Tuesday prompted a strange reality check for many of us seniors out there: It was our last first day of school. It’s a feeling that can be classified as both celebratory and terrifying; the weight of the word “senior” feels too heavy to be held just yet. The finality attached to declaring that I am in the final year of college is unfamiliar, and I envy the airiness with which others call themselves sophomores or juniors.
Senior year of college is often defined as transitional, a period in which we navigate the conclusion of our role as a student and the start of the post-college journey of our choosing. As seniors, we’re juggling incessant future-related concerns and questions (anyone else already sick of being asked what you’ll be doing after graduation?) on top of a normal course load, mandatory “graduation planning” and the anxiety associated with accepting that the so-called best years of our lives are coming to an end. Our self-concept muddles as we begin to shed the “student” label in favor of “college-educated professional.” We’re looking forward and backward at the same time.
In many ways, such a time encompasses the concept of liminality, the idea of being neither here nor there, at a crossroads, immobile. The problem with the uncertainty of liminal spaces is how anxious it can make us and how draining the conflicting pressures and identity crises can truly be. The result? We’ve all seen it from our older peers: a steady flow of graduation countdowns, angst-ridden Facebook statuses (“sooo done with school”), and other signs that imply seniors just want to get out. Gone are the previous year’s YOLO-inspired risk-taking, school spirit and undying excitement for Taco Tuesday. Senior year becomes a race rather than a journey.
As thrilling as what’s to come in the future may seem when we’re up all night making notecards for an exam, we must avoid inhabiting that liminal space. Our U-Passes and yoga-pants-four-days-a-week lifestyles still scream college student — embrace it. Stall the onset of the gloomy, transitional period, or better yet, skip it altogether. Wear the student badge of honor for as long as you can; then make the mental and physical transition to life’s next step. By refusing to reduce your senior year to liminal doom, you’ll leave very little room for later regrets. Once we graduate, there is no senior year do-over. Our loans will rack up whether we live this year to its fullest potential.
The last year of college is not a waiting room to enter the “real world.” Instead, it might be your last chance to fall asleep in a library without being judged, build connections with world-class professors, pregame a football game by doing a 7 a.m. beer bong, stumble upon free food without even trying and engage in countless other activities that are, believe it or not, not so commonplace after college. “Sorry for the drunk text” probably won’t be as cute after graduation either.

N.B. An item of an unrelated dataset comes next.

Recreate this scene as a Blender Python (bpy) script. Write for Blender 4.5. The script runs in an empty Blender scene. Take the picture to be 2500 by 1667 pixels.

Post-graduate life will arrive before we know it. Save the existentialist despair for that time; at least then we will have our college diplomas to cry over as we question our purpose. Our college experiences — the student section rowdiness at sports games, the walks of shame, the shoe tree shenanigans, the 3 a.m. McDonald’s journey — and next day’s post-Big Mac regret — are the foundations of memories we will hold onto for the rest of our lives. Forget liminality; to engage in our final year of college with the zeal of a Welcome Week-inspired freshmen or to mentally check out can very much be a conscious decision. My senior year will not be a mere transition; it’s its own expedition, to be filled with highs, lows, pride and shame until I walk across that stage in May.